● Stated task
Work out the number of lines in the listing that include the string "starts". Reply with that number alone.

● Information given
-- START --

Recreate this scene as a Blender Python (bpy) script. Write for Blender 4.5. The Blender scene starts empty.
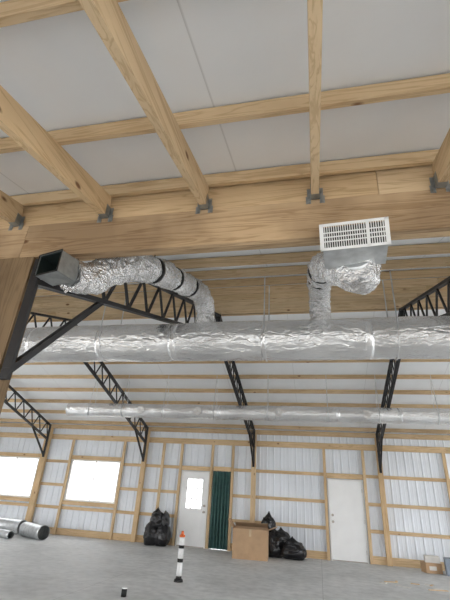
import bpy, bmesh, math, random
from mathutils import Vector, Matrix, noise
random.seed(4)
S=bpy.context.scene
S.view_settings.view_transform='Standard'
# ---------------------------------------------------------------- materials
def newmat(name):
    m=bpy.data.materials.new(name); m.use_nodes=True
    nt=m.node_tree; b=nt.nodes["Principled BSDF"]
    return m,nt,b
def N(nt,t,**kw):
    n=nt.nodes.new(t)
    for k,v in kw.items():
        if k in n.inputs.keys(): n.inputs[k].default_value=v
        else: setattr(n,k,v)
    return n
def ramp(nt,fac,stops):
    r=nt.nodes.new('ShaderNodeValToRGB')
    e=r.color_ramp.elements
    while len(e)<len(stops): e.new(0.5)
    for i,(p,c) in enumerate(stops):
        e[i].position=p; e[i].color=(*c,1)
    nt.links.new(fac,r.inputs[0]); return r
def mixc(nt,fac,a,b,mode='MIX'):
    m=nt.nodes.new('ShaderNodeMix'); m.data_type='RGBA'; m.blend_type=mode
    for s,v in ((m.inputs[0],fac),(m.inputs[6],a),(m.inputs[7],b)):
        if isinstance(v,(int,float)): s.default_value=v
        elif isinstance(v,tuple): s.default_value=(*v,1)
        else: nt.links.new(v,s)
    return m.outputs[2]
def coords(nt,scale):
    tc=N(nt,'ShaderNodeTexCoord'); mp=N(nt,'ShaderNodeMapping'); mp.inputs['Scale'].default_value=scale
    nt.links.new(tc.outputs['Object'],mp.inputs[0]); return mp.outputs[0]
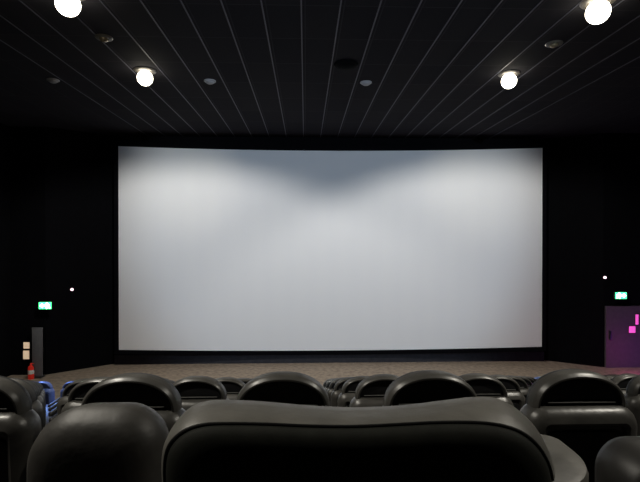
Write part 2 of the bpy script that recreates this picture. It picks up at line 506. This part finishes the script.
# indicator lamps on the wings
for px, py, Y, lab, rz in ((72, 289.5, 15.72, 'tiny pinkish indicator lamp on the black wall left of the screen', math.radians(37)),
                       (605, 277.5, 15.55, 'tiny pinkish indicator lamp on the black wall right of the screen', math.radians(-32))):
    p = at(px, py, Y)
    t = thing('indicator_lamp', lab, 'lamp', tuple(p), rz)
    obj('socket', box(-.05, .05, -.0, .05, -.05, .05, bev=.01), M['can'], t)
    obj('bulb', lathe([(.045, 0), (.042, -.02), (.028, -.036), (.004, -.044)], 18, axis='Y'), M['led'], t)

# ------------------------------------------------------------------ left exit corner
p = at(32, 374, 15.0); q = at(42, 328, 15.0)
t = thing('partition_panel', 'slim upright grey panel below the left green exit sign', 'panel', ((p.x+q.x)/2, 15.0, 0))
w = (q.x-p.x)/2
obj('board', box(-w, w, 0, .05, .04, q.z, bev=.006), M['grey'], t)
obj('foot', box(-w-.02, w+.02, -.10, .15, 0, .04, bev=.006), M['can'], t)
obj('top_rail', box(-w-.004, w+.004, -.004, .054, q.z-.03, q.z+.006, bev=.004), M['grey'], t)
def wall_sign(px, py, Y, w, h, label, m, group, wall_y):
    p = at(px, py, Y)
    t = thing('wall_sign', label, 'sign', (p.x, wall_y, p.z))
    d = -.04
    obj('frame', box(-w/2-.012, w/2+.012, d*.7, 0, -h/2-.012, h/2+.012, bev=.008), M['can'], t)
    obj('sign_face', box(-w/2, w/2, d, d*.5, -h/2, h/2, bev=.012, seg=3), M[m], t)
wall_sign(26.3, 345.5, 15.26, .19, .20, 'upper of two small cream wall signs at the far left', 'cream', 'a', 15.3)
wall_sign(26, 355, 15.26, .19, .27, 'lower of two small cream wall signs at the far left', 'cream', 'a', 15.3)
p = at(31, 368, 14.85)
t = thing('fire_extinguisher', 'red fire extinguisher standing in front of the slim grey panel', 'fire extinguisher', (p.x, 14.85, 0))
zc = p.z
obj('tank', lathe([(.075, 0), (.085, .015), (.085, zc), (.075, zc+.05), (.035, zc+.08), (.03, zc+.10)], 24), M['red'], t)
obj('label_band', lathe([(.086, zc-.18), (.0875, zc-.175), (.0875, zc-.06), (.086, zc-.055)], 24), M['white'], t)
hd = obj('valve', lathe([(.028, zc+.10), (.03, zc+.13), (.015, zc+.14)], 14), M['red'], t)
obj('lever', box(-.015, .09, -.012, .012, zc+.13, zc+.15, bev=.004), M['red'], hd)
obj('hose', tube([Vector((.03+.075*math.sin(PI*i/12), 0, zc+.11-(zc*.75)*i/12)) for i in range(13)], .011, 8), M['can'], t)

# ------------------------------------------------------------------ right exit corner
d = struct('door_1', box(10.14, 11.86, 15.52, 15.60, 0, 2.08, bev=.006), M['door'])
struct('door_handle', box(10.25, 10.29, 15.46, 15.52, .95, 1.25, bev=.008), M['metal'], d)
wall_sign(632, 329.5, 15.5, .22, .22, 'small square sign in pink light at the right edge below the exit sign', 'pink', 'b', 15.52)
wall_sign(636.8, 319.5, 15.5, .10, .34, 'narrow upright sign in pink light at the right edge of the photo', 'pink', 'b', 15.52)

# ------------------------------------------------------------------ lights
def spot(name, loc, target, power, size, blend=.6, color=(1, .95, .86), r=.08):
    l = bpy.data.lights.new(name, 'SPOT'); l.energy = power; l.spot_size = math.radians(size); l.spot_blend = blend
    l.color = color; l.shadow_soft_size = r
    o = bpy.data.objects.new(name, l); COL.objects.link(o); o.location = loc
    o.rotation_euler = (Vector(target)-Vector(loc)).to_track_quat('-Z', 'Y').to_euler(); return o
def point(name, loc, power, color, r=.1):
    l = bpy.data.lights.new(name, 'POINT'); l.energy = power; l.color = color; l.shadow_soft_size = r
    o = bpy.data.objects.new(name, l); COL.objects.link(o); o.location = loc; return o
def area(name, loc, target, power, sx, sy, color):
    l = bpy.data.lights.new(name, 'AREA'); l.shape = 'RECTANGLE'; l.size = sx; l.size_y = sy; l.energy = power; l.color = color
    o = bpy.data.objects.new(name, l); COL.objects.link(o); o.location = loc
    o.rotation_euler = (Vector(target)-Vector(loc)).to_track_quat('-Z', 'Y').to_euler(); return o

for P, tx in ((LA, -3.7), (LB, 5.4)):
    spot('screen_wash', (P.x, P.y, CEIL-.30), (tx, 13.35, 0), 2450, 130, .33, (1, .975, .93))
    spot('screen_accent', (P.x, P.y, CEIL-.30), (tx*1.12, 16.2, 6.35), 430, 42, 1.0, (1, .92, .70))
for P in (LC, LD):
    spot('seat_downlight', (P.x, P.y, CEIL-.30), (P.x, P.y+.5, 0), 1400, 120, .8, (1, .93, .80))
for x in (-3.3, 4.2):
    for y in (3.8, 1.5):
        spot('seat_downlight', (x, y, CEIL-.1), (x, y+.2, 0), 640, 125, .8, (1, .94, .82))
spot('screen_fill_light', (.96, -2.6, 7.3), (.96, 16.2, 5.2), 3350, 47, .5, (.62, .79, 1.0), r=.05)  # unseen bluish fill added behind the viewer to lift the screen
point('magenta_glow', (10.6, 14.5, .6), 9, (1, .05, .42), .15)
point('violet_glow', (11.3, 13.8, .45), 24, (.22, .08, 1), .15)
spot('blue_glow', (-7.3, 12.6, 3.0), (-5.6, 10.3, 1.1), 600, 60, .7, (.20, .36, 1), .1)
point('exit_corner_light', (-8.7, 14.2, 2.1), 3, (1, .95, .85), .1)

w = bpy.data.worlds.new('world'); scn.world = w; w.use_nodes = True
w.node_tree.nodes['Background'].inputs[0].default_value = (.01, .01, .012, 1)
w.node_tree.nodes['Background'].inputs[1].default_value = .05
scn.view_settings.view_transform = 'Standard'
scn.view_settings.look = 'None'
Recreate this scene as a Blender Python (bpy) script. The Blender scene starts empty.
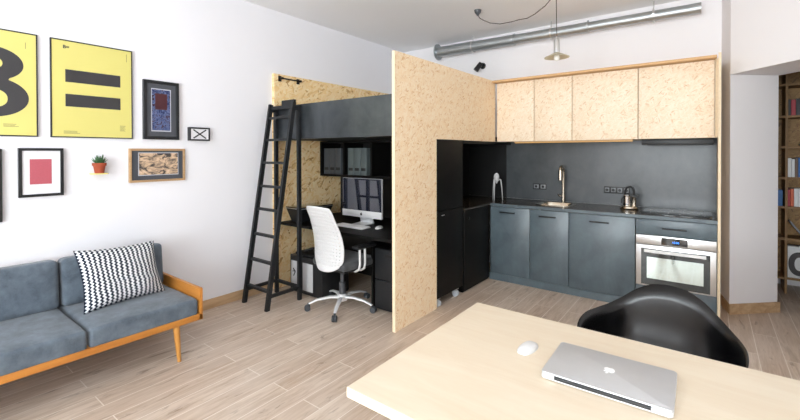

-- END --

● Exercise result
2